Fabrication of stories about the whistle-blower, with as much slander as possible, is usually the first tactic. Some of the more popular accusations include "mental instability," "lack of honesty and integrity," and "use of drugs." Encompassed within this is what the ultimate military whistle-blower, Colonel David Hackworth, identified this as the "sluts and nuts" routine. In the spirit of transference, the whistle-blower will also be accused of exactly what he or she is attempting to expose. The whistle-blower will be assigned duties that cannot be completed, then reprimanded for failure. Retaliation will appear on evaluation reports. Personal attacks will not stop with the whistle-blower, but will spill over to friends and family members. The intent will be to destroy the whistle-blower's life and isolate him or her from all means of emotional and witness support.

Another group that must be dealt with is the seniors who previously lacked courage and initiative when the problems were originally brought to their attention. Previously they either pretended nothing was wrong or promised action and delivered little. Like the corrupt officers or NCOs, their endeavor now becomes one of self-preservation. An unspoken allegiance will immediately develop between the corrupt and the incompetent because the whistle-blower is threatening the existence of both. Neither group will come forward and admit their misbehavior or mistakes. Both elements have spent many years looking out for themselves, and the whistle-blower is not going to be their opportunity for moral salvation. For self-preservation, and for retaliation, everything possible will be done to shut the whistle-blower down. As lies and slander continue to be created, the whistle-blower will be denied the opportunity for rebuttal with facts.

Introduction of criminal charges is most effective in silencing a whistle-blower. The fact that the charges will hopefully be thrown out when investigated by professional military law enforcement is irrelevant. The accusers know bogus charges will divert attention away from themselves and they will not be held accountable for creating this immoral smoke screen. What has been successfully accomplished is the aging of the original problem and usually a realization of fear within the whistle-blower.

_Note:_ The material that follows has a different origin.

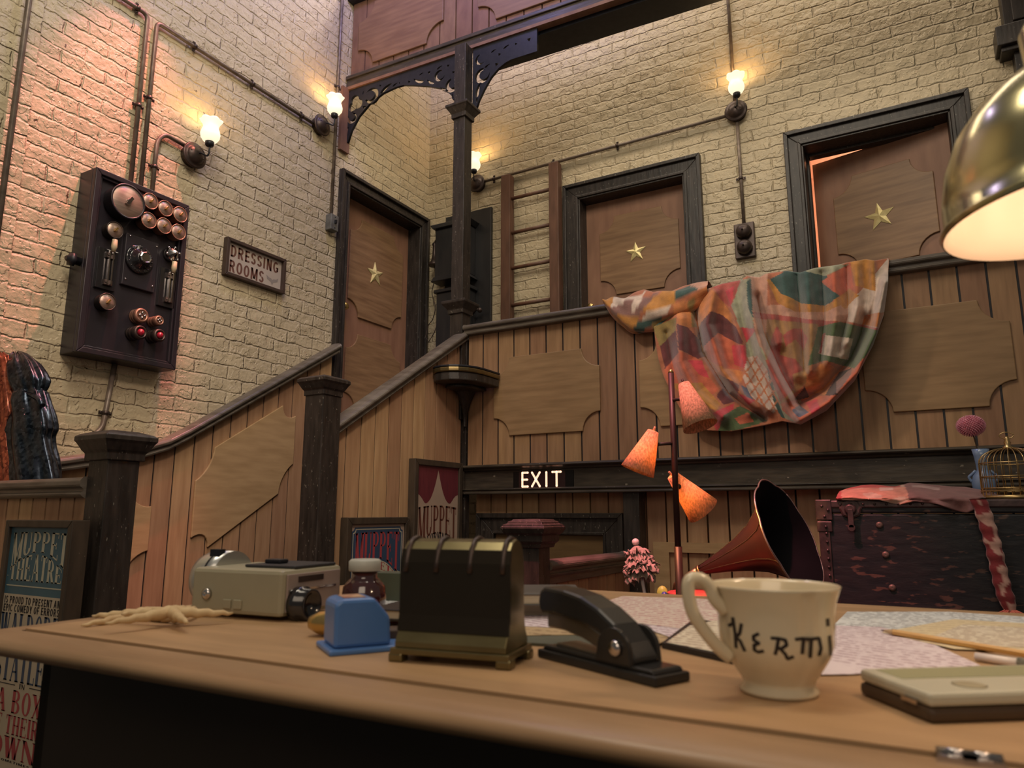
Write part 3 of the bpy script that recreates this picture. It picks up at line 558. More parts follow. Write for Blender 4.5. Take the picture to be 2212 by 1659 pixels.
# ================================================================ wall lamps
SHADE = emis('frosted_glass_lit', (1, .85, .60), .98)
def sconce(W, u, z, label, du=.03, dn=.135):
    th = thing('wall_sconce', label, 'wall lamp', W(u, 0, z), 'tulip glass wall lamps on the brick walls')
    ax = W(u, 1, z)-W(u, 0, z)
    b = MB(); b.lathe([(.066, 0), (.066, .035), (.078, .037), (.082, .045), (.074, .052), (.060, .050), (.056, .058), (.040, .074), (.018, .082), (.001, .084)], W(u, 0, z), ax, 28)
    for s_ in (-1, 1): b.ball(W(u+.038*s_, .068, z+.012*-s_), .008, 8)
    b.build('wall_plate', BRONZE, th)
    pts = [(0, .07, 0), (.2, .09, .008), (.55, .11, -.004), (.85, .128, -.012), (1, .137, .01), (1, .137, .05)]
    P = [W(u+du*a, nn*dn/.135, z+h) for a, nn, h in pts]; cv = []
    for i in range(len(P)-1):
        p0, p1, p2, p3 = P[max(i-1, 0)], P[i], P[i+1], P[min(i+2, len(P)-1)]
        for k in range(4):
            t = k/4; cv.append(.5*((2*p1)+(p2-p0)*t+(2*p0-5*p1+4*p2-p3)*t*t+(3*p1-p0-3*p2+p3)*t**3))
    b = MB(); b.tube(cv+[P[-1]], .0055, 8); b.build('arm', IRON, th)
    base = W(u+du, dn, z+.048)
    b = MB(); b.lathe([(.012, 0), (.022, .004), (.026, .012), (.027, .034), (.024, .034)], base, (0, 0, 1), 16); b.build('shade_holder', IRON, th)
    b = MB(); wv = lambda a_: (lambda t, k: 1+(a_*math.cos(6*t) if k >= 7 else (a_*.3*math.cos(6*t) if k == 6 else 0)))
    b.lathe([(.022, .030), (.040, .040), (.053, .060), (.056, .082), (.050, .106), (.043, .126), (.047, .146), (.058, .163), (.064, .170)], base, (0, 0, 1), 48, rf=wv(.05), zf=lambda t, k: (.006*abs(math.cos(3*t)) if k == 8 else (.002*abs(math.cos(3*t)) if k == 7 else 0)), cap=False)
    b.build('glass_shade', SHADE, th, solid=.003)
    lamp('sconce_bulb', 'POINT', base+Vector((0, 0, .175)), None, 2.0, (1, .64, .28), .03)
    return th
sconce(WL, 2.55, 2.156, 'leftmost wall lamp with lit tulip shade, above the black switchboard')
sconce(WL, 3.585, 2.885, 'wall lamp with lit tulip shade, second from left, beside the fretwork bracket')
sconce(WB, -3.165, 2.875, 'wall lamp mostly hidden behind the tall column, above the old wall telephone')
sconce(WB, -.918, 2.904, 'wall lamp with lit tulip shade, high between the two right doors')
# ================================================================ conduits
def pipe(label, path, r=.011, clamps=(), Wn=None, bends=True):
    th = thing('conduit_pipe', label, 'pipe', path[0]); P = [Vector(p) for p in path]; cv = [P[0]]
    for i in range(1, len(P)-1):
        a, c, e = P[i-1], P[i], P[i+1]; d1 = (a-c).normalized(); d2 = (e-c).normalized(); q = min(.035, (a-c).length/2, (e-c).length/2)
        for k in range(6): t = k/5; cv.append((c+d1*q)*(1-t)**2+c*2*t*(1-t)+(c+d2*q)*t*t)
    cv.append(P[-1]); b = MB(); b.tube(cv, r, 10); b.build('tube', PIPE, th)
    for (c, ax, W) in clamps:
        b = MB(); c = Vector(c); n = (W(0, 1, 0)-W(0, 0, 0)); d = Vector(ax); s = n.cross(d)
        b.lathe([(r+.004, -.010), (r+.004, .010)], c, d, 12)
        for q in (-1, 1): b.obox(c+s*(q*.022)-n*.006, s, d, n, .012, .009, .003); b.ball(c+s*(q*.026)-n*.002, .006, 8)
        b.build('clamp', BRONZE, th)
    return th
N_ = .022
pipe('vertical painted pipe at the far left edge of the brick wall', [WL(1.555, .062, 5.1), WL(1.555, .062, .1)], .014)
pipe('left of the two tall parallel pipes above the switchboard, turning left at its top', [WL(2.185, N_, 1.777), WL(2.185, N_, 2.885), WL(1.66, N_, 2.885)], .013, [(WL(2.185, N_, 2.30), (0, 0, 1), WL), (WL(2.12, N_, 2.885), (0, 1, 0), WL)])
pipe('right of the two tall parallel pipes above the switchboard, running right to a wall lamp', [WL(2.245, N_, 1.777), WL(2.245, N_, 2.875), WL(3.53, N_, 2.87)], .013, [(WL(2.245, N_, 2.38), (0, 0, 1), WL), (WL(2.50, N_, 2.875), (0, 1, 0), WL), (WL(2.95, N_, 2.873), (0, 1, 0), WL), (WL(3.40, N_, 2.871), (0, 1, 0), WL)])
pipe('short curved pipe from the switchboard top to the leftmost wall lamp', [WL(2.315, N_, 1.777), WL(2.315, N_, 2.145), WL(2.36, N_, 2.21), WL(2.50, N_, 2.20)], .013, [(WL(2.315, N_, 1.98), (0, 0, 1), WL)])
pipe('short pipe dropping from the underside of the switchboard', [WL(2.20, N_, .788), WL(2.17, N_, .44), WL(2.10, N_, .37)], .014, [(WL(2.178, N_, .52), (0, .05, 1), WL)])
pipe('thin vertical pipe left of the first door, ending in a small switch box', [WL(3.755, N_, 5.1), WL(3.745, N_, 2.22)], .012, [(WL(3.752, N_, 3.3), (0, 0, 1), WL)])
pipe('long horizontal pipe on the back wall, running behind the ladder', [WB(-3.10, N_, 2.885), WB(-.99, N_, 2.895)], .012, [(WB(-2.42, N_, 2.888), (1, 0, 0), WB), (WB(-1.85, N_, 2.891), (1, 0, 0), WB), (WB(-3.0, N_, 2.886), (1, 0, 0), WB)])
pipe('vertical pipe rising above the wall lamp between the two right doors', [WB(-.935, N_, 5.1), WB(-.925, N_, 2.97)], .012, [(WB(-.928, N_, 3.10), (0, 0, 1), WB)])
pipe('vertical pipe from the lamp between the right doors down to a double switch', [WB(-.918, N_, 2.84), WB(-.914, N_, 2.02)], .012, [(WB(-.917, N_, 2.38), (0, 0, 1), WB)])
# switch boxes
th = thing('switch_box', 'small grey metal switch box below the pipe left of the first door', 'switch', WL(3.745, 0, 2.12))
GREY = mat('grey_metal', (.22, .22, .21), (.12, .12, .115), .45, .4, ns=20, bump=.2)
b = MB(); fbox(b, WL, 3.71, 3.79, 0, .06, 2.10, 2.225); b.build('case', GREY, th, bevel=.006)
b = MB(); fbox(b, WL, 3.743, 3.757, .06, .078, 2.155, 2.18); b.ball(WL(3.75, .061, 2.205), .005, 8); b.ball(WL(3.75, .061, 2.12), .005, 8); b.build('toggle', IRON, th)
th = thing('double_switch', 'brown wall switch with two round domes on a wooden block, between the right doors', 'switch', WB(-.914, 0, 1.78))
b = MB(); fbox(b, WB, -.985, -.845, 0, .035, 1.775, 2.035); b.build('block', BRONZE, th, bevel=.006)
for zz in (1.848, 1.965):
    b = MB(); b.lathe([(.052, 0), (.054, .02), (.046, .045), (.025, .058), (.001, .062)], WB(-.915, .035, zz), (0, -1, 0), 24); b.lathe([(.007, .055), (.006, .075), (.001, .077)], WB(-.915, .035, zz), (0, -1, 0), 8); b.build('dome', BRONZE, th)
# ================================================================ switchboard
th = thing('electrical_switchboard', 'large black switchboard with round knobs, dials and knife switches on the left brick wall', 'switchboard', WL(2.2, 0, .79))
def BP(x, y, X=-3.585): p = onX(100+x/3.386, 340+y/3.386, X); return p.y, p.z
U0, U1, Z0, Z1, NF = 1.925, 2.475, .79, 1.775, .148
b = MB(); fbox(b, WL, U0, U1, 0, NF-.03, Z0, Z1)
rframe(b, WL, U0, U1, Z0, Z1, .030, NF-.03, NF); rframe(b, WL, U0+.03, U1-.03, Z0+.03, Z1-.03, .014, NF-.03, NF-.012)
b.build('case', BLACK, th, bevel=.004)
NB = NF-.03
DFACE = mat('brushed_tan_face', (.42, .30, .24), (.30, .21, .17), .35, .55, ns=9, sc=(1, 1, 14), bump=.1)
COPPER = mat('copper_knob', (.42, .22, .15), (.28, .14, .10), .38, .6, ns=14)
CREAM = mat('cream_handle', (.62, .50, .33), (.42, .32, .2), .5, ns=12)
CHROME = mat('chrome', (.62, .58, .56), (.5, .46, .45), .16, 1, ns=5)
GLOSS = mat('gloss_black', (.012, .011, .013), (.02, .018, .02), .14, ns=5, spec=.7)
RED = mat('red_jewel', (.35, .01, .03), (.5, .02, .05), .12, ns=8, spec=.8)
AX = Vector((1, 0, 0))
def disc_knob(px, py, r, hh, side, face, key=True, name='knob', sg=28):
    u, z = BP(px, py, XL+NB+hh); c = WL(u, NB, z)
    b = MB(); b.lathe([(r*.9, 0), (r, hh*.15), (r, hh*.92), (r*1.03, hh*.95), (r*1.03, hh), (r*.93, hh), (r*.93, hh-.004)], c, AX, sg); k = b.build(name, side, th)
    f = MB(); f.lathe([(r*.93, hh-.004), (r*.92, hh-.003), (.001, hh-.002)], c, AX, sg); f.build('face', face, k)
    if key:
        f = MB(); f.obox(c+AX*(hh+.008), Vector((0, .5, .86)), AX, Vector((0, .86, -.5)), r*.28, .008, r*.09); f.lathe([(r*.16, 0), (r*.12, .012)], c+AX*(hh-.002), AX, 10); f.build('key', CHROME if r > .06 else BRASS, k)
    return k
disc_knob(603, 322, .092, .085, BLACK, DFACE, name='meter', sg=40)
for px, py in ((765, 320), (875, 373), (982, 418), (752, 460), (865, 500), (970, 545)): disc_knob(px, py, .0445, .062, COPPER, DFACE)
for px, py in ((505, 530), (450, 1055)): disc_knob(px, py, .044, .055, BRONZE, DFACE)
# centre plate with rotary dial
b = MB(); q = [BP(*p) for p in ((590, 552), (822, 625), (787, 990), (545, 925))]; slab(b, WL, [(q[3][0], q[3][1]), (q[2][0], q[3][1]), (q[2][0], q[0][1]), (q[3][0], q[0][1])], NB, NB+.022); pl = b.build('centre_plate', BLACK, th, bevel=.004)
u, z = BP(697, 742, XL+NB+.05); c = WL(u, NB+.022, z)
b = MB(); b.lathe([(.078, 0), (.080, .012), (.072, .020), (.058, .014), (.054, .020), (.040, .034), (.036, .050), (.030, .052)], c, AX, 36)
for i in range(16): b.ball(c+Vector((.019, .067*math.cos(i*math.pi/8), .067*math.sin(i*math.pi/8))), .005, 6)
k = b.build('dial', GLOSS, pl)
b = MB(); b.lathe([(.033, .048), (.033, .068), (.028, .072), (.024, .068), (.001, .068)], c, AX, 8, sm=False); b.build('dial_knob', CHROME, pl)
b = MB()
for px, py in ((610, 575), (803, 655), (573, 888), (770, 945)): uu, zz = BP(px, py); b.ball(WL(uu, NB+.023, zz), .006, 8)
b.build('screws', CHROME, pl)
# star wheel knob
u, z = BP(945, 700, XL+NB+.06); c = WL(u, NB, z)
b = MB(); b.lathe([(.040, 0), (.042, .03), (.036, .046), (.020, .056), (.012, .070), (.001, .074)], c, AX, 24, rf=lambda t, k: 1+.0*k)
for i in range(6): b.ball(c+Vector((.040, .040*math.cos(i*math.pi/3+.3), .040*math.sin(i*math.pi/3+.3))), .009, 8)
b.build('star_wheel', CHROME, th)
# knife switches
for (a, hnd, c1, c2) in ((((400, 655), (500, 985)), (480, 655), (447, 718), (428, 915)), (((850, 800), (935, 1112)), (917, 812), (885, 865), (872, 1042))):
    p, q = BP(*a[0]), BP(*a[1]); b = MB(); slab(b, WL, [(p[0]-.01, q[1]), (q[0], q[1]), (q[0], p[1]), (p[0]-.01, p[1])], NB, NB+.018); kn = b.build('knife_switch', GLOSS, th, bevel=.003)
    h = BP(*hnd); e1 = BP(*c1); e2 = BP(*c2); um = (p[0]+q[0])/2
    b = MB(); b.tube([WL(um, NB+.05, h[1]-.035), WL(um, NB+.052, h[1]-.01), WL(um, NB+.054, h[1]+.03)], [.010, .015, .013], 12); b.build('grip', CREAM, kn)
    b = MB(); fbox(b, WL, um-.012, um-.006, NB+.03, NB+.042, e2[1]-.01, h[1]-.03); fbox(b, WL, um+.006, um+.012, NB+.03, NB+.042, e2[1]-.01, h[1]-.03); b.build('blade', CHROME, kn)
    for e in (e1, e2):
        b = MB(); fbox(b, WL, um-.022, um+.022, NB+.018, NB+.032, e[1]-.014, e[1]+.014); b.ball(WL(um-.012, NB+.031, e[1]), .006, 8); b.build('clip', BRONZE, kn)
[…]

These tactics are very old, but totally effective. The attacks are intended to destroy everything from credibility to financial stability to self-esteem. The ultimate goal is to destroy the whistle-blower's life. For all the years of dedicated service and commitment to the United States military, the whistle-blower is left with a "handful of ashes" and becomes the vehicle of the secondary goal: to instill fear into the mind of anyone else planning to come forward and tell the truth. Rather than becoming example of doing what is right, at the hands of the corrupt and self-serving the whistle-blower is made into an example of what will happen to anyone with the courage to tell the truth. Armed with the Uniform Code of Military Justice, this form of authority abuse is a sure-fire method that seldom fails.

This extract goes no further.